= Exercise materials =
————

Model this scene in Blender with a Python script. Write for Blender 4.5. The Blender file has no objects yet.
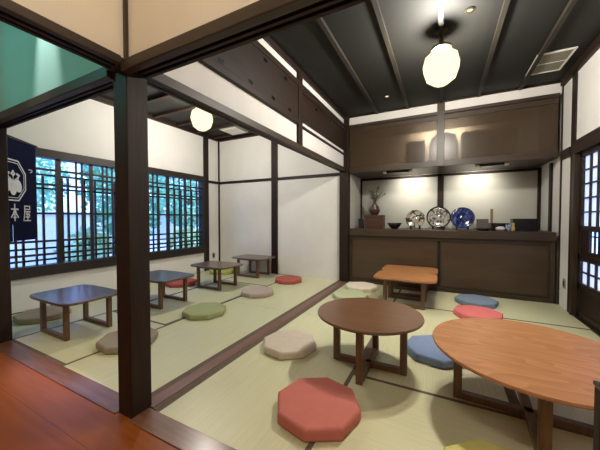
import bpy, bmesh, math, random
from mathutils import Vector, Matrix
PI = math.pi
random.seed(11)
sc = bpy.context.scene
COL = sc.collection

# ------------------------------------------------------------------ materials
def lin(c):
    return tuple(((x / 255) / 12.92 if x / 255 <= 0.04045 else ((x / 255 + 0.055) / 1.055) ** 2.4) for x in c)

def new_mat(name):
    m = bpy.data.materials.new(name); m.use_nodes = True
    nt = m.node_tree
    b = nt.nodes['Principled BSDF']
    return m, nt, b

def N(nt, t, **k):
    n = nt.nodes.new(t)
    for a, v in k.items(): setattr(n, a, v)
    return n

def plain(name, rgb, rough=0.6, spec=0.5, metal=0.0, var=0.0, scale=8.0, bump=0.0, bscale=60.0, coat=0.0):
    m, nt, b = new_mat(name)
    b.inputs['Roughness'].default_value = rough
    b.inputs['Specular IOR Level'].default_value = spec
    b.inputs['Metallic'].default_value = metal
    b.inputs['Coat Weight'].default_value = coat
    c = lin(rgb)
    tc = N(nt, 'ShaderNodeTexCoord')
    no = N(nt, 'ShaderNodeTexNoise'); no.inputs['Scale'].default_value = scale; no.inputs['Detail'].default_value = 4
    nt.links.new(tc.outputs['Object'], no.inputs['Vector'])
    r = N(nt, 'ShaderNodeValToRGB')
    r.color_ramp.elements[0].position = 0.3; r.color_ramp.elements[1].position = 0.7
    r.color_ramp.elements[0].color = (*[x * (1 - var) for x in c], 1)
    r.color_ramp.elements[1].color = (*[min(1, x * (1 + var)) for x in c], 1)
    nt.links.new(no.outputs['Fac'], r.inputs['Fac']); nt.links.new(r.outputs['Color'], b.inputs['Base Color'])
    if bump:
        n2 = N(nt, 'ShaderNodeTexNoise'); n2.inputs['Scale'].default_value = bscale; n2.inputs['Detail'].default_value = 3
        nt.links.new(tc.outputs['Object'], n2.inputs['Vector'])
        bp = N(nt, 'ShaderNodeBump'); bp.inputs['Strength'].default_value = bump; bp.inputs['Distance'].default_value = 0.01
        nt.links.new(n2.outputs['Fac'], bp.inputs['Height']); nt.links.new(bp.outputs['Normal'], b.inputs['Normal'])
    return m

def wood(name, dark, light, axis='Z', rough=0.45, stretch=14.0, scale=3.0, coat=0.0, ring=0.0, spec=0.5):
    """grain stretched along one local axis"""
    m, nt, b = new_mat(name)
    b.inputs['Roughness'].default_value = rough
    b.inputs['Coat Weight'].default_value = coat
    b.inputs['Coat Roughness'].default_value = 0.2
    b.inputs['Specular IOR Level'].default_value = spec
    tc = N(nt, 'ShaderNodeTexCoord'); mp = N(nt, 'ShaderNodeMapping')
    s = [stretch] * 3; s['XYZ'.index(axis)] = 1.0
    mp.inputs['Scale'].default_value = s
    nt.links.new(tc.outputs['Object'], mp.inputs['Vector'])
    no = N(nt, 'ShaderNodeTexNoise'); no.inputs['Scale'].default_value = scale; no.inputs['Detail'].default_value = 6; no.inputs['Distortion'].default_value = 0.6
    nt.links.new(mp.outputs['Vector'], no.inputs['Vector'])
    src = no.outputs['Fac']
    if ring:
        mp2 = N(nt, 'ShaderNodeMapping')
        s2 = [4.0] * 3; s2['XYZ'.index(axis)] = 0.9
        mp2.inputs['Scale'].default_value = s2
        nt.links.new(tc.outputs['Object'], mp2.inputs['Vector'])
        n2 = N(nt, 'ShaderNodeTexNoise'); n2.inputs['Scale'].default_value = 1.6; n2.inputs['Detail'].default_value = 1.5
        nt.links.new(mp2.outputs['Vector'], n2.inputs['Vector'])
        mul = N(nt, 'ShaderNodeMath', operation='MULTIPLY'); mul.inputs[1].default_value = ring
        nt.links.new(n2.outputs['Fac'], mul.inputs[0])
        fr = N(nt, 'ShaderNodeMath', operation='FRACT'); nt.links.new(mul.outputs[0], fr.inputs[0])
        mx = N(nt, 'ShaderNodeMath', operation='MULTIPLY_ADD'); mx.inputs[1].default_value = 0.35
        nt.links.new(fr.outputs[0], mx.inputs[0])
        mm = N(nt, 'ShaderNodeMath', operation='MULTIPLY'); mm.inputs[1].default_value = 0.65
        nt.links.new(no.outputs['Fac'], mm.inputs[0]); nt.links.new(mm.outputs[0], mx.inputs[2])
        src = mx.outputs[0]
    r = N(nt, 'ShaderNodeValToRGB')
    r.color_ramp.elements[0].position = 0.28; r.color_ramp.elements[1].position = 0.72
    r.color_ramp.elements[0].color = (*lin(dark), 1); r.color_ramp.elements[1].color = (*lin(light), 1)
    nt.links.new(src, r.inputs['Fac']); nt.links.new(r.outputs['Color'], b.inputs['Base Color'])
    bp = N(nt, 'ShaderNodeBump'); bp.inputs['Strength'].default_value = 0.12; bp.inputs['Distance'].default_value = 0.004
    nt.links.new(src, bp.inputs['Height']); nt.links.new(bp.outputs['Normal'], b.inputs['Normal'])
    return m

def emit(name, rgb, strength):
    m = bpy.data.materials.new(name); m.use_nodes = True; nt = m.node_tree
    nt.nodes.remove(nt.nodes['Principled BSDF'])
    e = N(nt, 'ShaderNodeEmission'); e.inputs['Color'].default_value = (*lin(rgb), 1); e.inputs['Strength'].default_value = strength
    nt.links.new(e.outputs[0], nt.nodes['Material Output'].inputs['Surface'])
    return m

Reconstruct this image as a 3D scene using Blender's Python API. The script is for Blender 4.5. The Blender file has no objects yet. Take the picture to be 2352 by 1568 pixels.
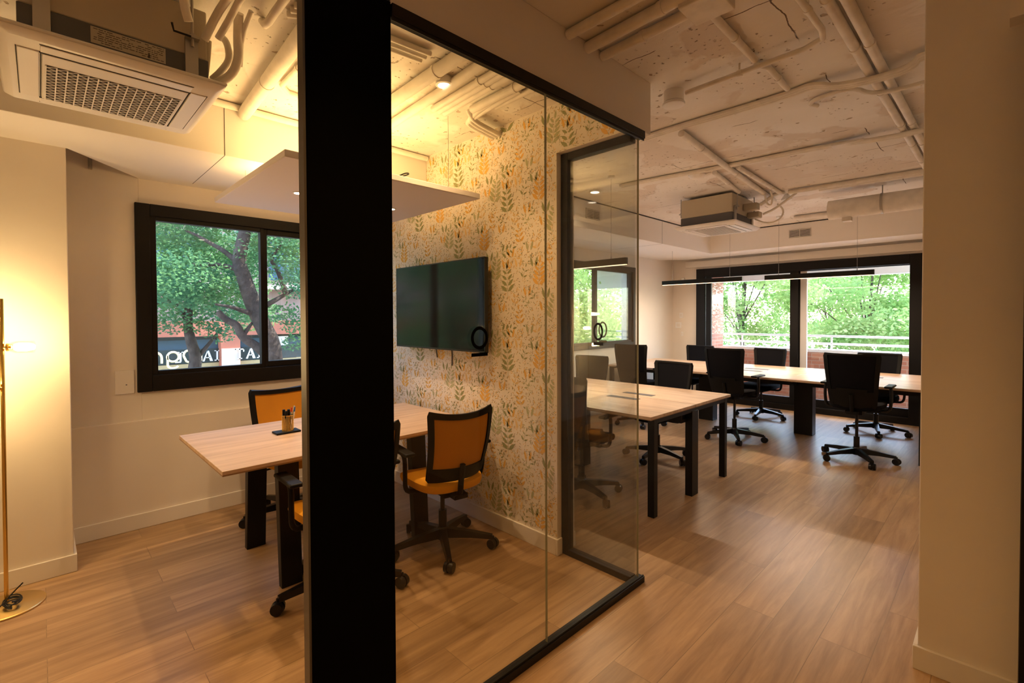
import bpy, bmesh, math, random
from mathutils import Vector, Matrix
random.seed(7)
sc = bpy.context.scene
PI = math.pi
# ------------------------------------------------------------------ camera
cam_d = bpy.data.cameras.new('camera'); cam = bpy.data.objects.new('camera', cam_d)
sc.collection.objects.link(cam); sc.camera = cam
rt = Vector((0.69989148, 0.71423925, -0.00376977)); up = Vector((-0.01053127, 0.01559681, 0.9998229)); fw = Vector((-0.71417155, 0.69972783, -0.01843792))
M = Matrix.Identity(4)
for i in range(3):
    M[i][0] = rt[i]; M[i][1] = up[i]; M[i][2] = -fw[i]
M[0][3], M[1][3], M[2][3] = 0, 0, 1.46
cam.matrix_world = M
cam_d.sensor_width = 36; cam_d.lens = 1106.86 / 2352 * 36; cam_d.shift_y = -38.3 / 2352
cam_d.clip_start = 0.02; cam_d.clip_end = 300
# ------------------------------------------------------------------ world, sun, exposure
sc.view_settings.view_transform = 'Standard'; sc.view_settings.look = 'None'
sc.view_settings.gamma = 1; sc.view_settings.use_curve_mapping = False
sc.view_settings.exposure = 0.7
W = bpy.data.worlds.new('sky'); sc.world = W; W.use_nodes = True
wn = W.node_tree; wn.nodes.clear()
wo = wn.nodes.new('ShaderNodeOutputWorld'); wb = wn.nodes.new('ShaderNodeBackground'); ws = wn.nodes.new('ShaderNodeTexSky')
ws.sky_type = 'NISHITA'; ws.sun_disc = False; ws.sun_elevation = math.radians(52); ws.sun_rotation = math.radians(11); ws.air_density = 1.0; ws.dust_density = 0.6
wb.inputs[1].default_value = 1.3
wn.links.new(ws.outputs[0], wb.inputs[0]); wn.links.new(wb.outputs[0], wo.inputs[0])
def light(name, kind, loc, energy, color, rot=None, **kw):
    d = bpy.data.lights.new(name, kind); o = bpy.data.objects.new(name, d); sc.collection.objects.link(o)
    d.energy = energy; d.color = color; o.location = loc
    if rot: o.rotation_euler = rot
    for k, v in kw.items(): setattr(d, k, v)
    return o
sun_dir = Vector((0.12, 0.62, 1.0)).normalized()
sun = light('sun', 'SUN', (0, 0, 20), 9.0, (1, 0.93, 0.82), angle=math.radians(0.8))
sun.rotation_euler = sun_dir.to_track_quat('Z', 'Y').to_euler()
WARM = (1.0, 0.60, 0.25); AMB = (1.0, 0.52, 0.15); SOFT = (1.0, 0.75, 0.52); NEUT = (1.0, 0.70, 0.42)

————

= The exercise =
Collect from the data above every line that includes "script".

= Answer =
Model this scene in Blender with a Python script. Write for Blender 4.5. The Blender file has no objects yet.
Reconstruct this image as a 3D scene using Blender's Python API. The script is for Blender 4.5. The Blender file has no objects yet. Take the picture to be 2352 by 1568 pixels.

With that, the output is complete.